June 3, 2019 4:45 PM | The Canadian Press

By Steve Lambert, The Canadian Press

Brian Pallister

Manitoba Premier Brian Pallister speaks to media after the reading of the throne speech at the Manitoba Legislature in Winnipeg, Tuesday, Nov. 20, 2018. (THE CANADIAN PRESS/John Woods)

WINNIPEG — Manitoba Premier Brian Pallister gave his strongest signal yet of an early election, as the spring sitting of the legislature wound down Monday before the summer break.

Pallister paid tribute in question period to legislature members who are not running in the next election, including New Democrats Rob Altemeyer and James Allum and Independent Cliff Graydon.

Those politicians have promised to stay on until the next election, which is scheduled for Oct. 6, 2020.

Opposition NDP Leader Wab Kinew said the only reason for Pallister to bid them farewell now is that an election will likely be called before the legislature is scheduled to resume in October.

“That tells me that this is the last day of the 41st legislature,” Kinew said.

Pallister did not answer media questions Monday about election timing. He said he would talk to reporters Tuesday about the legislature sitting.

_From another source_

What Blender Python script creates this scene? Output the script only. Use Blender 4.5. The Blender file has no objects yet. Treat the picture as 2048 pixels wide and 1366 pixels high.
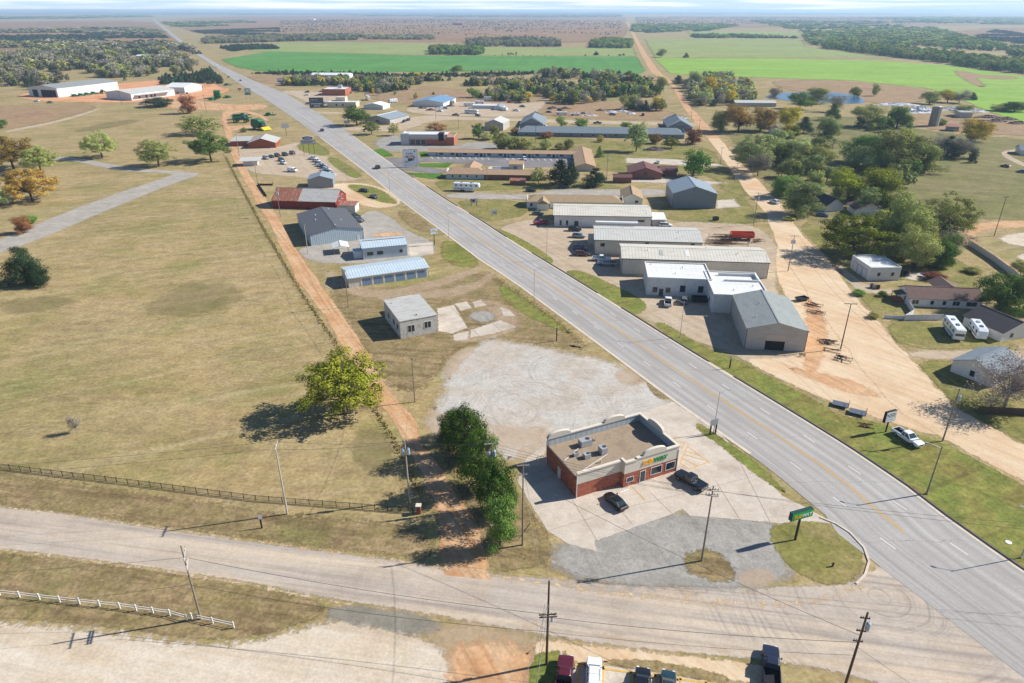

Pallister has hinted for months that he may call an election a year or more ahead of schedule, in order to avoid clashing with the province’s 150th anniversary celebrations next year.

The governing Progressive Conservatives have strong support in opinion polls, are flush with cash and were elected in 2016 with the biggest majority Manitoba government in a century.


Pallister said in recent media interviews that he would not want to hold a provincial election close to the federal one slated for this October. He said September is one possible preference for a provincial vote.

The legislature sat late into the night Monday as more than a dozen bills were debated and approved in a final vote, including one to reduce the provincial sales tax to seven per cent from eight per cent as of July 1. The tax cut was a key campaign promise in 2016.

The same law will reduce rebates political candidates receive for campaign expenses. The Tory government wanted to eliminate the rebates entirely but the opposition forced a compromise.

Another new law will allow police officers to impose immediate roadside licence suspensions for drivers based on blood-alcohol content. A third will require political candidates to disclose any criminal convictions when they run for office.

The spectre of an early election comes as opposition parties are still rebuilding after the 2016 vote.

There was a sign of division in the NDP ranks Monday as longtime legislature member Flor Marcelino gave her farewell speech in the chamber. Marcelino defended Mohinder Saran, who was kicked out of the NDP caucus in 2017 over an accusation he sexually harassed a subordinate.

Saran, who now sits as an Independent, denied the accusation. Marcelino told the legislature Saran was treated wrongly.

“I was deeply touched when my colleague was mistakenly accused of something he did not do,” Marcelino said.

“I believe in due time my friend will be vindicated.”